A importância dos profissionais e dos diversos protagonistas educativos não menoriza o papel dos governos; antes obriga a uma reformulação das responsabilidades e das intervenções e a políticas lucidamente assumidas e continuadas. E isto porque se o tempo das «grandes reformas» acabou, foi também porque hoje conhecemos melhor os processos de mudança educativa e nenhum deles pode fazer a economia dos seus directos intervenientes.

Como já referi, desde a elaboração da Lei de Bases do Sistema Educativo Português (1986), momento marcante para a consolidação de orientações genéricas, o país havia conhecido processos de «reforma do sistema educativo» no sentido clássico; alteraram-se então programas, assim como processos de avaliação, criou-se uma rede de escolas profissionais privadas num subsistema paralelo ao ensino público, testaram-se novas fórmulas para uma maior descentralização na gestão do sistema e de autonomia das escolas. Também no ensino superior se assistiu um crescimento da oferta (com recurso a universidades privadas, até então praticamente inexistentes em Portugal) e a uma diversificação de instituições: universidades e institutos politécnicos (assinale-se que um dos objectivos das escolas superiores de educação, integradas no ensino superior politécnico, foi o de assegurar uma melhor formação inicial de professores do ensino básico).

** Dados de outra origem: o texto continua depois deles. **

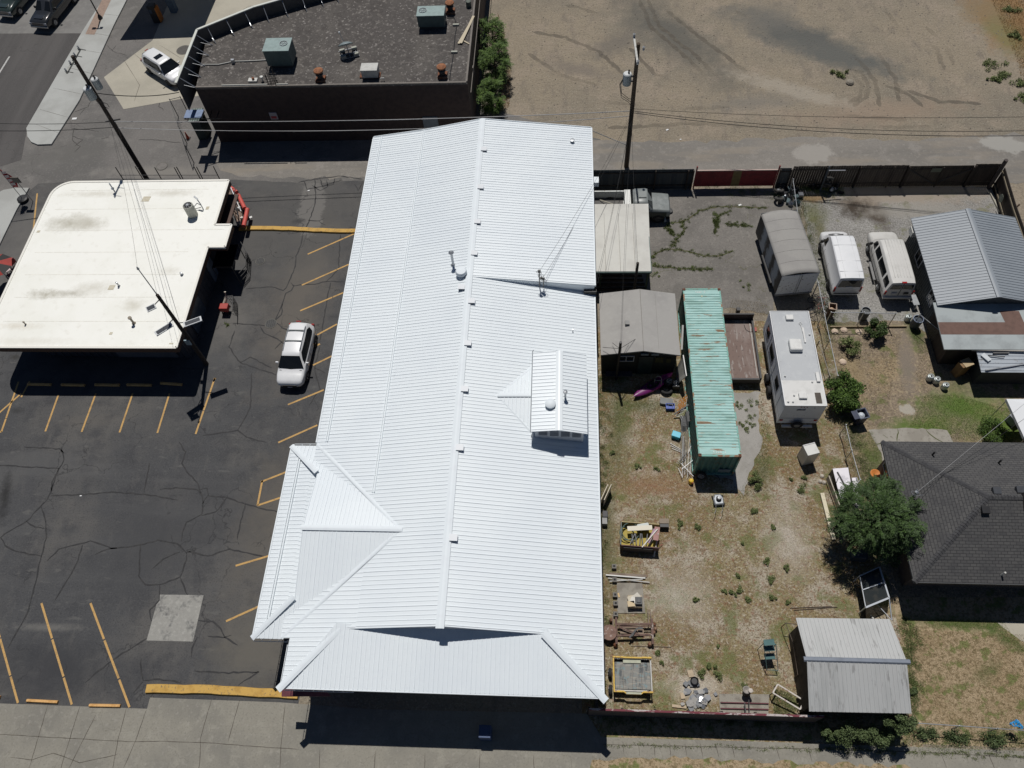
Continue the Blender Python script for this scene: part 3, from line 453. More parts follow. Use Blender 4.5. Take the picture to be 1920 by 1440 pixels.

Em 1995, face a uma situação caracterizada por tensões com os parceiros educativos em vários graus de ensino, medidas anunciadas e por concretizar, processos não consolidados e até em ruptura, iniciou-se uma nova fase. Antes de a caracterizar quanto às áreas que este texto aborda, torna-se necessário abrir um parêntese quanto à prioridade à educação básica. É evidente que, em educação, as prioridades não são absolutas. Assim, a centração no ensino básico não significou, na acção do governo nem significa, na análise das políticas, uma menor atenção aos outros graus de ensino e outras dimensões educativas.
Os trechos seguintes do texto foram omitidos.